Corporate News
Farmers lose in new milk price shift
Workers at Ol-kalou Dairy cooling plant in Nyahururu spill excess milk. Photo/FILE
Posted Monday, March 15 2010 at 00:00
The dairy sector is estimated to provide a livelihood for more than one million small householders as well as direct employment to 500,000 people directly and 750,000 indirectly.
Price fluctuations
According to industry regulator Kenya Dairy Board (KDB), the daily intake now stands at 1.5 million litres, 25 per cent higher than the milk processors’ installed capacity of 1.2 million litres.

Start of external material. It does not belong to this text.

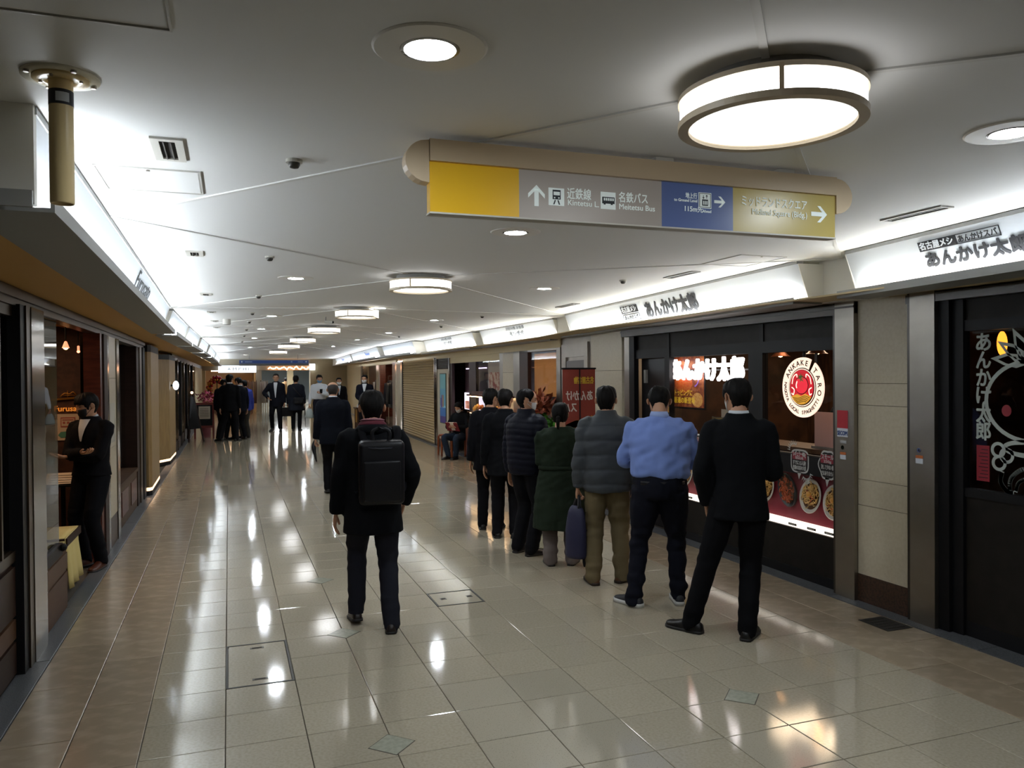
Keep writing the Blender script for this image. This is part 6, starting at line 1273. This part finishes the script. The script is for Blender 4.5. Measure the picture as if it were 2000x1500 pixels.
p5_, P_, w5, s5 = Pq('person in grey puffer jacket and khaki trousers holding a navy bag', (2.89, 5.78), 24, H=1.60, top='puffer', topm=mat('puffer_grey', '#404448', .6, spec=.2), hem=.80, quilt=.125, pants=mat('trouser_khaki', '#6d6148', .9, spec=.1), pantw=1.12, head=(2, 8, 0), hair='short', feet=((-.12, -.03, 14, 0), (.13, .05, -38, 0)), L=((-.26, .03, .76), (-.3, -1, 0)), hl='grip', shoe=mat('shoe_tan', '#5d3d22', .5), sole=mat('sole_brown', '#2a1c12', .6), soleh=.024, wr=1.7, sleeve=.86, seed=5)
p4_, P_, w4, s4 = Pq('person with black ponytail in dark green belted coat and wide grey trousers', (2.79, 6.5), 20, H=1.445, fat=1.28, top='longcoat', topm=mat('coat_green', '#232c22', .9, spec=.1), hem=.39, pants=mat('trouser_grey', '#6f6663', .9, spec=.1), pantw=1.22, hair='long', ponytail=True, head=(4, 14, 0), feet=((-.115, -.02, 10, 0), (.115, .0, -18, 0)), L=((-.10, .24, 1.04), (-.5, -1, -.3)), R=((.10, .24, 1.04), (.5, -1, -.3)), wr=1.5, seed=6)
k = MB(); n = 36
vs = [(.178*1.28*math.sin(2*PI*i/n)*s4*a, .133*1.28*math.cos(2*PI*i/n)*s4*a, z*s4) for z, a in ((1.01, 1), (1.012, 1.03), (1.05, 1.03), (1.052, 1)) for i in range(n)]
k.add(vs, [(j*n+i, j*n+(i+1) % n, ((j+1) % 4)*n+(i+1) % n, ((j+1) % 4)*n+i) for j in range(4) for i in range(n)]); k.build('coat_belt', mat('coat_green'), p4_, True, True)
h = bag_root('shoulder_bag', p4_, 'black shoulder bag hanging at the right side of the woman in the green coat', 'bag'); q = s4; lb([rbox((.235, .02, .93), (.09, .2, .26), .025)], 'body', leather, h); lb([tube([(.215, -.06, 1.05), (.20, -.10, 1.25), (.165, -.02, 1.43), (.20, .08, 1.25), (.215, .08, 1.05)], [(.014, .005)]*5, 8, 4)], 'strap', leather, h)
p3_, P_, w3_, s3 = Pq('person in quilted navy puffer jacket with white mask, head turned right', (2.66, 7.02), 62, H=1.565, fat=1.06, top='puffer', topm=mat('puffer_navy', '#0e101d', .6, spec=.15), hem=.83, quilt=.062, pants=dark_trs, pantw=1.15, head=(2, 42, 0), hair='thin', face=maskw, feet=((-.11, 0, 5, 0), (.11, -.04, -14, 0)), collar=white_sh, wr=.8, sleeve=.9, seed=7)
p2_, P_, w2_, s2 = Pq('person in black coat in the queue behind the navy puffer jacket', (2.72, 7.8), 22, H=1.55, top='coat', topm=dark_coat, hem=.72, head=(8, 10, 0), seed=8)
p1_, P_, w1_, s1 = Pq('person in black coat farthest in the queue, mostly hidden', (2.72, 8.3), 22, H=1.55, top='coat', topm=mat('coat_cloth_charcoal', '#131317', .9, spec=.1), hem=.72, head=(4, 30, 0), seed=9)
# tote bag held by the grey jacket, and the folded umbrella strap below
hw = w5['L']; h = root('tote_bag', (hw[0], hw[1], 0), 'navy tote bag hanging from the hand of the man in the grey puffer', 'bag'); nv = mat('navy_nylon', '#1b1c3c', .6, bump=(30, .1))
tz = hw[2]-.16; bx, by_ = hw[0]-.02, hw[1]
k = MB(); k.tube([(bx, by_, tz-.42), (bx, by_, tz-.40), (bx, by_, tz-.2), (bx+.005, by_, tz-.05), (bx+.01, by_, tz)], [(.05, .075), (.07, .10), (.06, .105), (.04, .085), (.015, .05)], 18, 3, (.9, .35, 0)); k.build('body', nv, h, True)
for e in (-.02, .02): MB().tube([(bx+.01+e*.5, by_-.05, tz-.01), (hw[0]+e*.3, hw[1]-.01, hw[2]-.075), (bx+.01+e*.5, by_+.05, tz-.01)], [(.006, .012)]*3, 8, 5).build('handle', mat('strap_black', '#141418', .6), h, True)
h = root('strap_bundle', (hw[0]+.05, hw[1]-.02, 0), 'black straps and buckle hanging below the navy tote bag', 'strap'); k = MB()
for i in range(3): k.tube([(hw[0]+.06+.012*i, hw[1]-.02, tz-.2), (hw[0]+.02+.012*i, hw[1]-.05, tz-.42), (hw[0]+.05+.01*i, hw[1]-.03, tz-.5), (hw[0]+.08+.008*i, hw[1], tz-.4), (hw[0]+.075, hw[1], tz-.2)], [(.008, .003)]*5, 6, 4)
k.build('straps', mat('strap_black'), h, True); MB().box(hw[0]+.04, hw[0]+.075, hw[1]-.05, hw[1]-.03, tz-.46, tz-.42).build('buckle', black_m, h)
# ---- waiter in the left doorway
pw, P_, ww, sw = Pq('person in black uniform with black mask and crossed arms in the left doorway', (-1.17, 7.95), 212, H=1.57, top='suit', topm=mat('uniform_black', '#111013', .85, spec=.1), hem=.9, head=(14, 26, 0), hair='fringe', face=maskk, L=((.08, .20, 1.10), (-1, -.2, -.5)), R=((-.10, .23, 1.14), (1, -.2, -.5)), collar=white_sh, shirtv=(white_sh, 1.24, .05), shoe=mat('shoe_russet', '#4a2416', .4), feet=((-.1, .02, 15, 0), (.12, -.03, -10, 0)), seed=10)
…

“Supply to the factories is still very high. Price fluctuations are due to market forces in a liberalised market. But we have asked processors to recheck the producer prices,” said KDB managing director, Mr Machira Gichohi.
Estimates show that raw milk in excess of half a million litres has been lost due to the glut, which has been blamed on poor planning and failure to foresee an upsurge in production.
KDB statistics show that only 30 per cent of Kenya’s milk produce is processed in factories, with the rest being sold raw to vendors, who have also cut their prices.
A State-driven project to set up a Sh600 million strategic milk reserve of 2,000 tonnes of powdered milk is yet to begin, four years after it was spelt out.
Under the programme, the government was to buy milk for the strategic reserve to counter deficits incase of drought.
The reserve was to be set up in mid 2007, but has been constrained by low milk supply.
The Livestock ministry has now floated a proposal to Treasury to set aside Sh300 million to buy excess milk from farmers.